**Written request:** Write out every line of the material as it stands, apart from the pictures.

**Dataset content:**
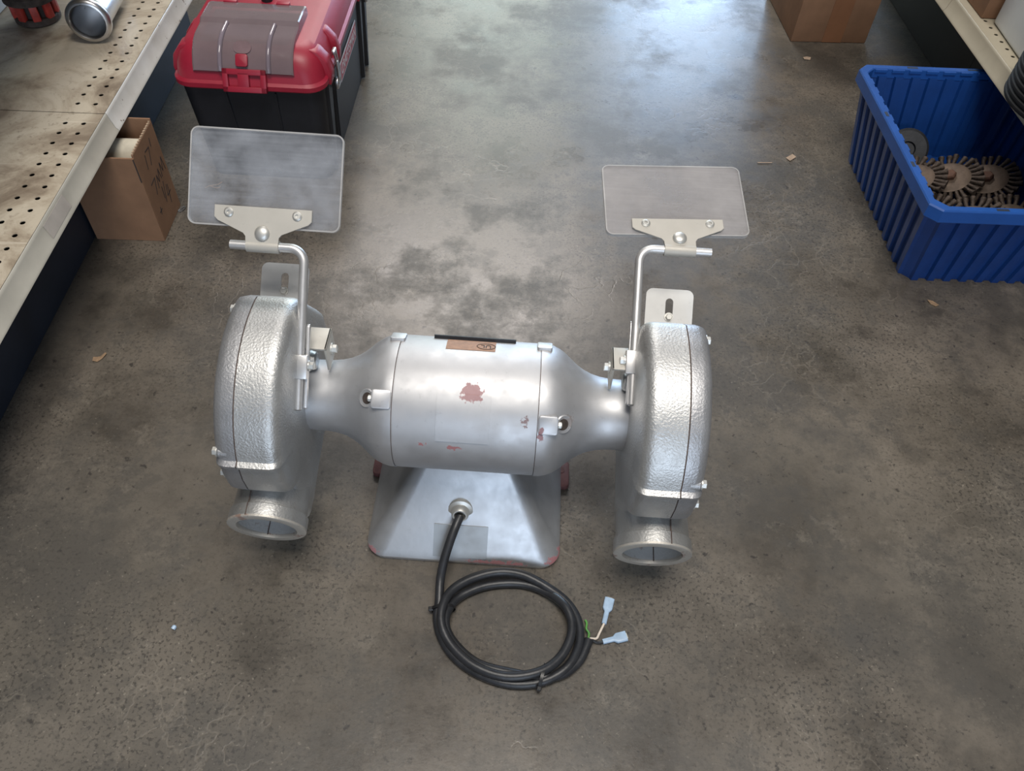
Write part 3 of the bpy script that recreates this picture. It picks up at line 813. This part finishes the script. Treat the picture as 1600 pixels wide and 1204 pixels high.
tube(bm, [(0, .250, .318), (0, .252, .352), (0, .268, .362), (0, .400, .362), (0, .416, .352), (0, .418, .318)], .013, 10)
fin(bm, 'carry_handle', 'blackpl', T)
# chrome latches and the brand plate on the long side
for y in (.108, .535):
    bm = nb()
    tube(bm, [(.176, y - .008, .286), (.179, y - .008, .25), (.177, y - .007, .214)], .0022, 6)
    tube(bm, [(.176, y + .008, .286), (.179, y + .008, .25), (.177, y + .007, .214)], .0022, 6)
    box(bm, .174, y, .288, .008, .022, .010, .002); box(bm, .172, y, .212, .010, .024, .020, .003)
    box(bm, .178, y, .246, .003, .010, .040, .001)
    fin(bm, 'latch', 'chrome', T)
bm = nb()
lx = .1585
tilt = Vector((.055, 0, 1)).normalized()
mt = basis((.1565, .318, .178), (0, 1, 0), tuple(tilt), (1, 0, -.055))
prism(bm, rrect(.112, .024, .002, 2), .0018, mt); plate = fin(bm, 'brand_plate', 'logowhite', T)
bm = nb(); prism(bm, rrect(.108, .020, .001, 1), .0006, mt @ Matrix.Translation((0, 0, .0016))); fin(bm, 'brand_field', 'logored', plate)
text_mesh('brand_letters', 'CRAFTSMAN', .036, mt @ Matrix.Translation((0, 0, .0024)), 'logowhite', plate, .0003, 'CENTER', .98)

# ---------------------------------------------------------------- small open cardboard box by the left shelf
C1 = empty('cardboard_box', S(-.741, 1.367), S_ROT)
tag(C1, 'small open brown cardboard box with handwriting, against the left shelf', 'box')
W, D, Hh, th = .150, .130, .216, .004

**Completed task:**
Write part 3 of the bpy script that recreates this picture. It picks up at line 813. This part finishes the script. Treat the picture as 1600 pixels wide and 1204 pixels high.
tube(bm, [(0, .250, .318), (0, .252, .352), (0, .268, .362), (0, .400, .362), (0, .416, .352), (0, .418, .318)], .013, 10)
fin(bm, 'carry_handle', 'blackpl', T)
# chrome latches and the brand plate on the long side
for y in (.108, .535):
    bm = nb()
    tube(bm, [(.176, y - .008, .286), (.179, y - .008, .25), (.177, y - .007, .214)], .0022, 6)
    tube(bm, [(.176, y + .008, .286), (.179, y + .008, .25), (.177, y + .007, .214)], .0022, 6)
    box(bm, .174, y, .288, .008, .022, .010, .002); box(bm, .172, y, .212, .010, .024, .020, .003)
    box(bm, .178, y, .246, .003, .010, .040, .001)
    fin(bm, 'latch', 'chrome', T)
bm = nb()
lx = .1585
tilt = Vector((.055, 0, 1)).normalized()
mt = basis((.1565, .318, .178), (0, 1, 0), tuple(tilt), (1, 0, -.055))
prism(bm, rrect(.112, .024, .002, 2), .0018, mt); plate = fin(bm, 'brand_plate', 'logowhite', T)
bm = nb(); prism(bm, rrect(.108, .020, .001, 1), .0006, mt @ Matrix.Translation((0, 0, .0016))); fin(bm, 'brand_field', 'logored', plate)
text_mesh('brand_letters', 'CRAFTSMAN', .036, mt @ Matrix.Translation((0, 0, .0024)), 'logowhite', plate, .0003, 'CENTER', .98)

# ---------------------------------------------------------------- small open cardboard box by the left shelf
C1 = empty('cardboard_box', S(-.741, 1.367), S_ROT)
tag(C1, 'small open brown cardboard box with handwriting, against the left shelf', 'box')
W, D, Hh, th = .150, .130, .216, .004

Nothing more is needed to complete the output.